Amazingly, the control plane usage is nearly unphased, fitting in the footprint of a Raspberry Pi.

Aside from resource utilization, another important metric is the time to propagate changes. This ensures workloads are not running on stale data, which could lead to sending traffic to pods that have been removed, for instance.

Endpoint Propagation Time chart, showing a consistent 100ms maximum time

Through the test, the maximum propagation time for any change was observed to be nearly instant – less than 100ms (note: the underlying metric measuring this has a granularity of 100ms which is why the line is perfectly flat). This means that even at the largest scales, our cluster is not only cheap to operate but is incredibly stable as well!

All of this is achieved with out-of-the-box configuration for Istio. No tuning required, no manual toil like configuration scoping: it just works!

Testing Details

You might notice the final test environment has over 2 million nodes, which retails for roughly a billion dollars a month. For obvious reasons, we did not literally spin up 2 million machines to run this test. Instead, we rely on a simulated environment.
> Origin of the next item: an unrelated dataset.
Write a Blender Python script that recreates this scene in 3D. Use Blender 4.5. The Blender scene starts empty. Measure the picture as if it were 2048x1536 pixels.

A potential issue with any simulation is not accurately reproducing a real world environment, leading to artificially positive results. The simulation we use here, however, has been in use for 5+ years to measure Istio's performance, with substantial efforts taken to remove any variance between a real and simulated environment. The environment includes:

  • A real Kubernetes API server, etcd, and controller manager running.
  • Real objects written to the API server, such as Pod, Service, and Node.
  • Real xDS clients connecting to the Istiod API server.
  • Changes to objects, ensuring they are not unrealistically static.

Essentially, the only difference between a real-world environment and the simulation is that Pod/Node objects exist only as objects in the API server, and do not have real containers/machines backing them. However, this difference has no impact on the Istio control plane.

These simulated tests are routinely compared to real users' production environments and reproduce give similar results, giving us confidence in the accuracy. Similar approaches are used by a number of other projects as well.

What does this mean for me?

While it's pretty likely you aren't planning to deploy a 100 million pod mesh anytime soon, the scalability of Gloo Mesh can still benefit you, giving confidence that whatever your scale, Gloo Mesh can handle it with ease and minimal cost!